Studie Die Hälfte der türkischen Zuwanderer fühlt sich in Deutschland als Bürger zweiter Klasse

BERLIN epd | Zuwanderer aus der Türkei sowie ihre Nachkommen haben einen stark ausgeprägten Willen, sich in Deutschland zu integrieren. Mehr als zwei Drittel der Befragten wollten das „unbedingt und ohne Abstriche“, das geht aus der Studie „Integration und Religion aus der Sicht von Türkeistämmigen in Deutschland“ hervor, die am Donnerstag in Berlin vorgestellt wurde. Die überwiegende Mehrheit der Befragten (87 Prozent) fühle sich zudem mit Deutschland verbunden.

Als Grundlage für eine gelungene Integration nannten mehr als 90 Prozent der Befragten die deutsche Sprache, die Beachtung der hie­sigen Gesetze (84 Prozent) sowie gute Kontakte zu Deutschen (76 Prozent).
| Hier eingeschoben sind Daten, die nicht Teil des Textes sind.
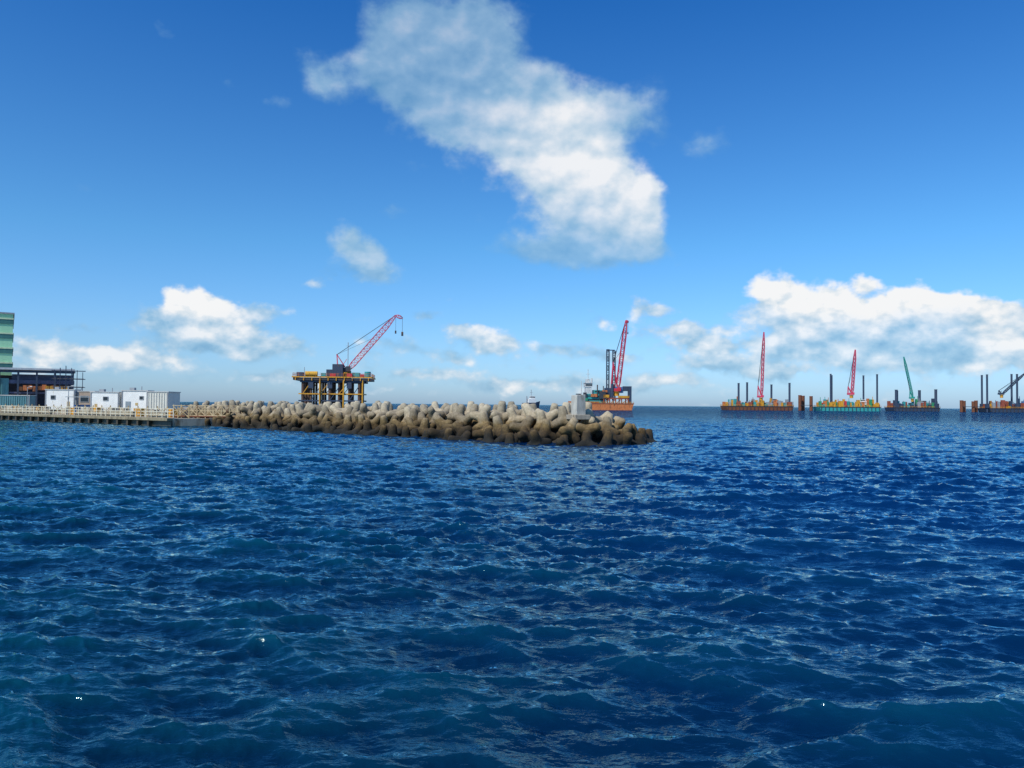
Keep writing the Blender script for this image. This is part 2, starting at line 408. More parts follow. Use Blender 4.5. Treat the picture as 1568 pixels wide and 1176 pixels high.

Die deutsche ­Kultur zu übernehmen wird als weniger bedeutsam angesehen, und auch eine Anpassung des ­Kleidungsstils spielt nur für ein Drittel der Befragten eine Rolle.

Zugleich fühlt sich gut die Hälfte der Zuwanderer und ihrer Nachkommen in Deutschland als Bürger zweiter Klasse. Sie hätten den Eindruck, sie seien nicht anerkannt und willkommen, egal wie sehr sie sich anstrengten, sagte der Religionssoziologe Detlef Pollack von der Universität Münster.

Viele haben außerdem das Gefühl, ihre Religion verteidigen zu müssen. Während 80 Prozent der Gesamtbevölkerung den Islam mit einer Benachteiligung der Frau assoziierten, teilen türkische Migranten diese Ansicht nur zu 20 Prozent. Und während in der Mehrheitsgesellschaft rund zwei Drittel den Islam mit Fanatismus und Gewaltbereitschaft gleichsetzen, sehen sie in ihrer Religion vor allem positive Eigenschaften wie Solidarität, Toleranz und Friedfertigkeit.

Zugleich halten 47 Prozent der Befragten die Befolgung muslimischer Gebote für wichtiger als die deutschen Gesetze. Bei einem kleineren Teil der ­Befragten (13 Prozent) habe sich ein fundamentalistisches Weltbild verfestigt, sagte Pollack.